Investment has also been part of Beijing’s coercion calculus. Over the past five years, it has encouraged Taiwanese firms to expand on the mainland with promises of equal treatment, favourable regulations and access to Chinese capital markets. But Taiwan has grown wary. The government strictly limits inbound Chinese investment, particularly in sensitive sectors like technology and infrastructure, and many Taiwanese firms have started pivoting to Southeast Asia or back home. The US–China trade war and rising cross-strait tensions have made reliance on China look like a risk, not an asset.
Even in the most strategically sensitive area, semiconductors, China has avoided provocation. It continues to buy massive volumes of chips from Taiwan, knowing full well it cannot replace them in the near term. Rather than restrict trade, Beijing has focused on poaching Taiwanese engineers and luring firms into joint ventures on the mainland. It’s a long game, designed to hollow out Taiwan’s tech edge without setting off a direct confrontation.
Has any of this worked? Not really. Beijing’s economic coercion may have inflicted pain in places, but it hasn’t shifted the island’s political compass. In 2024, voters elected as president the DPP’s Lai Ching-te, a staunch defender of Taiwan’s sovereignty, rejecting Beijing’s warnings. Meanwhile, Taiwan’s government is investing heavily in resilience—diversifying exports, securing new markets for farm goods and proposing a ‘non-red supply chain’ to reduce dependence on China, particularly in the global semiconductor sector.
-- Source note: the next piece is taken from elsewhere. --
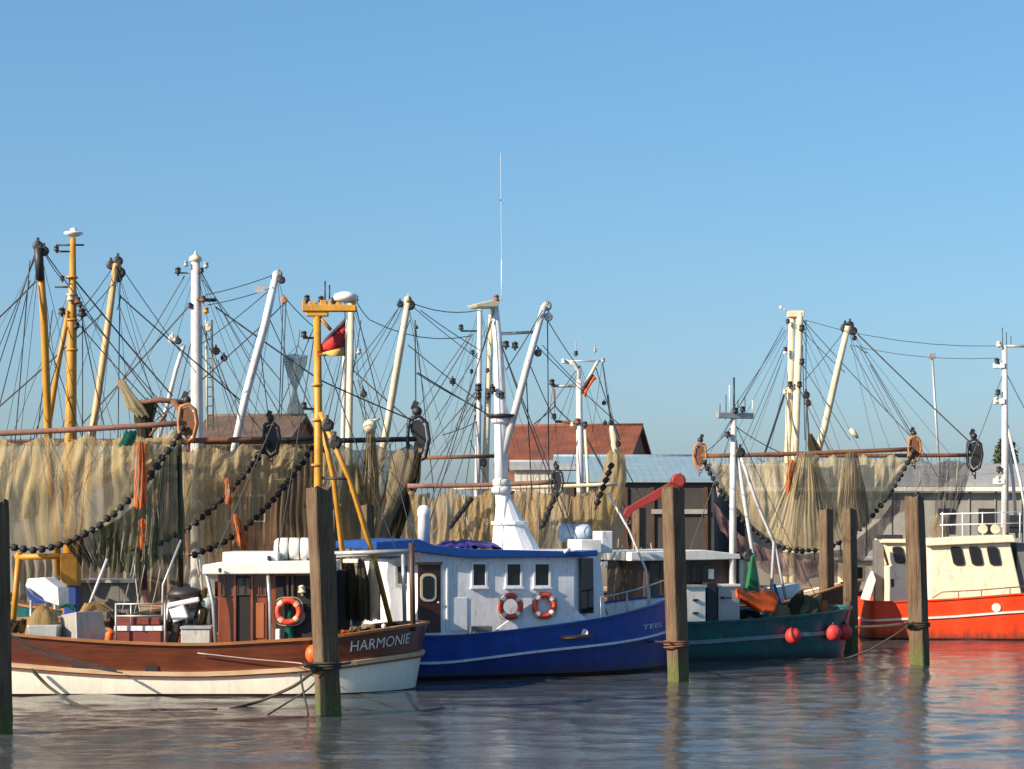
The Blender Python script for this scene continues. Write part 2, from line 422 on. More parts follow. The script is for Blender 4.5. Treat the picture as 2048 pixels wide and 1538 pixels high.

Beijing likely knows that full-blown economic warfare—banning all trade, blacklisting major companies or launching a blockade—would backfire. Not only would it devastate Chinese manufacturers and alienate global partners, but it could also trigger international backlash and harden Taiwanese resistance.
For now, Beijing seems content to use economic coercion to coax, not crush. Yet there’s a paradox at the heart of this strategy. The more Beijing leans on economic enticements, the more it exposes its own reliance on Taiwan—especially in tech. And the more it uses selective punishment, the more Taiwan adapts and diversifies.